Cyber Liability
Cyber coverage protects a Member from financial loss from a data breach in which the Member’s stakeholder’s personal information, such as Social Security or credit card numbers, is exposed or stolen by a hacker or other criminal who has gained access to the Member’s electronic network. This covers a variety of expenses associated with data breaches, including notification costs, credit monitoring, costs to defend claims by state regulators, fines and penalties, and loss resulting from identity theft. Additionally, coverage is provided for liability arising from the website media content, as well as property exposures from (a) business interruption, (b) data loss/destruction, (c) computer fraud, (d) funds transfer loss, and (e) cyber extortion.
Cyber coverage includes:
- Coverage for drafting notification letters, and reporting and communicating as required with any regulatory, administrative, or supervisory authority.
- Credit monitoring, credit freezing, credit thawing, healthcare record monitoring (where available), social media monitoring, password management service, or fraud alert services.
- Expenses related to retaining the services of a public relations or crisis communications firm for the purpose of protecting or restoring the reputation of or mitigating financial harm to Member.
- Expenses for retaining the services of a third-party computer forensics firm to determine the cause and scope of a cyber incident.
- Coverage for continuing normal operating and payroll expenses (net profit before tax) that would have been earned had no interruption in service of a Member's computer system occurred.

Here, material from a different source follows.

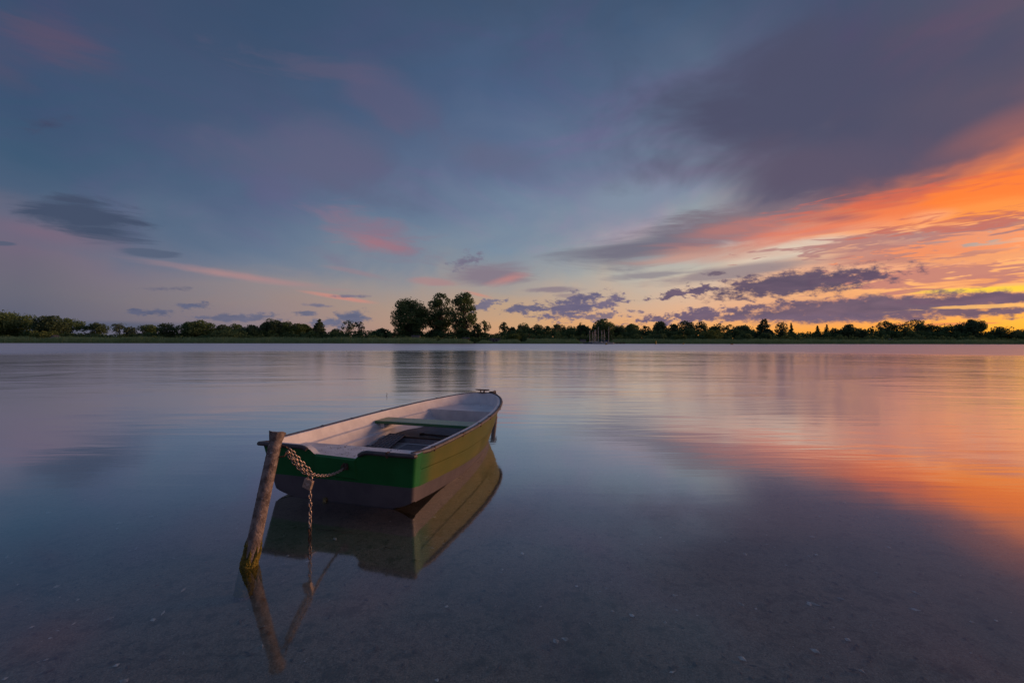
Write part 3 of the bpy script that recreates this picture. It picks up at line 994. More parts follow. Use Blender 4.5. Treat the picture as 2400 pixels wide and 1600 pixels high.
M_POST = mat('rusted_pipe', (0.33, 0.26, 0.235), 0.8, (0.12, 0.09, 0.08), 22.0, 0.9, 60, c3=(0.56, 0.52, 0.52), c3t=0.60, spec=.35)
M_MOSS = mat('wet_moss', (0.08, 0.07, 0.015), 0.9, (0.26, 0.19, 0.02), 45, 1.0, 120)
fp = empty('mooring_post', (-1.454, 2.543, 0), 'leaning rusty steel pipe post with flared top beside the green transom', 'mooring post')
bpos = Vector((-1.454 - .022, 2.543 - .07, -.20))
tpos = Vector((-1.400, 2.72, .704))
mb, b0, ax, a_, b_, L_ = post(bpos, tpos, .0395, .0345, rows=80)
INV = Matrix.Translation((1.454, -2.543, 0))


def loc_build(mb, name, m, parent, origin, smooth=None):
    ox = Vector(origin)
    mb.v = [tuple(Vector(p) - ox) for p in mb.v]
    return mb.build(name, m, parent, smooth)


O1 = (-1.454, 2.543, 0)
loc_build(mb, 'pipe', M_POST, fp, O1, 60)
# moss sleeve: lumpy skin round the foot of the post
rm = np.random.default_rng(8)
mb = MB()
rows_ = []
n = 48
for i in range(60):
    k = i / 59
    h = .06 + k * .30
    fade = min(1, (1 - k) * 5) * (1.0 if k > .1 else 1.0)
    ring = []
    for j in range(n):
        w = 2 * math.pi * j / n
        lim = .78 + .22 * math.sin(w * 3 + 1) * math.sin(w * 5)
        f_ = 1.0 if k < lim - .12 else max(0, (lim - k) / .12)
        rad = .0395 - .0015 * k + (-.0016 if f_ <= 0 else f_ * (.0045 + .004 * abs(rm.standard_normal()) * .6 + .002 * math.sin(w * 7 + k * 20)))
        ring.append(b0 + ax * h + a_ * math.cos(w) * rad + b_ * math.sin(w) * rad)
    ring.append(ring[0])
    rows_.append(ring)
mb.grid(rows_)
loc_build(mb, 'moss', M_MOSS, fp, O1)
# staple eye welded on the post
right = Vector((1, 0, 0))


def on_post(z, dx=0.0, dy=0.0):
    k = (z - b0.z) / ax.z
    p = b0 + ax * k
    return Vector((p.x + dx, p.y + dy, z))


RING = Vector((-1.362, 2.775, .583))
mb = MB()
p_up, p_lo = on_post(.630, .02, .01), on_post(.560, .02, .01)
mb.tube([p_up, p_up + Vector((.04, .0, -.012)), RING + Vector((-.005, 0, .012)), RING + Vector((.004, 0, 0)), RING + Vector((-.010, 0, -.014)), p_lo + Vector((.045, 0, .006)), p_lo], .0048, 8)
loc_build(mb, 'staple_eye', M_RUST, fp, O1, 60)


# chain link mesh
def link_mesh(Lk, Wk, r):
    mb = MB()
    pts = []
    hl, hw = Lk / 2 - Wk / 2, Wk / 2 - r
    for a in np.linspace(-90, 90, 6):
        pts.append((hl + hw * math.cos(R(a)), hw * math.sin(R(a)), 0))
    for a in np.linspace(90, 270, 6):
        pts.append((-hl + hw * math.cos(R(a)), hw * math.sin(R(a)), 0))
    mb.tube(pts, r, 6, closed=True)
    me = bpy.data.meshes.new('link')
    me.from_pydata(mb.v, [], mb.f)
    me.polygons.foreach_set('use_smooth', [True] * len(me.polygons))
    return me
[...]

- Reasonable & necessary costs incurred by a Member to replace, restore, recreate, re-collect, or recover digital data from written records or form partially or fully matching electronic records. Includes loss from fraudulent infiltration.
- Provides reasonable & necessary expenses incurred including money, cryptocurrencies (including Bitcoin), or other consideration surrendered as payment due to a network extortion event.
- Covers payment for loss of money or securities sustained directly from Social Engineering Fraud committed by a person purporting to be a vendor, client, or an employee ($100,000 sub-limit).
- Monetary assessments, fines, penalties, chargebacks, reimbursements, and fraud recoveries as a result of the actual or alleged failure of payment card loss.
- Deductibles of $25,000, $50,000, or $100,000 depending on annual revenue amount.
- Various sub-limits apply to all coverages.